The Snail Tower of the Parador de Benavente survived the French siege


In the town of Zamora, the 'Carrera de Benavente' is well known. This historical event narrates the flight of the British army towards A Coruña. The Napoleonic troops pursued their enemies closely, but without success. As they passed through Benavente, they destroyed the city's rich artistic heritage, including its churches and convents. The Snail Tower of the  Parador de Benavente survived the French invasion. An architectural work that combines the beauty of the Renaissance with the robustness of the Gothic style. Before the arrival of Napoleon's troops, it was part of the Pimentel fortress.
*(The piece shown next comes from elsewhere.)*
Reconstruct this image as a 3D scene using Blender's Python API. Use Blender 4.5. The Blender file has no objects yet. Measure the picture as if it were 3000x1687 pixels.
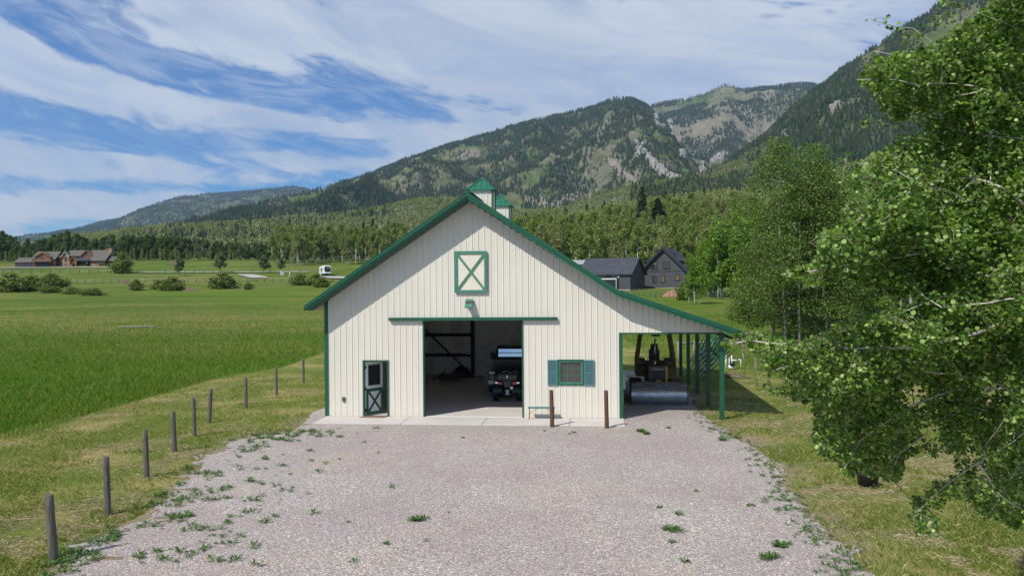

Today it is a hallmark of our iconic establishment. It still hides a Mudejar coffered ceiling and a period bar. Its beauty reaches another level with the surrounding gardens, from where you can see the valleys of the Tera and Órbigo rivers.

The Castile and Leon region is a recommended journey through history. In the past, it was a strategic point, perhaps because it was the main crossroads of Spain. In fact, you can follow the Pilgrims' Route to Santiago de Compostela from the Parador: Camino de Oriente, Camino de Valladolid, Camino de Asturias, Ruta del Valle del Tera or the Vía de la Plata. As you will surely appreciate a real gastronomic delicacy to help keep your desire to delve into history going, in our restaurant you can taste some of our specialities. These include fried eggs with pork loin and chorizo, a salad made from the peppers of the Valley or roast suckling lamb.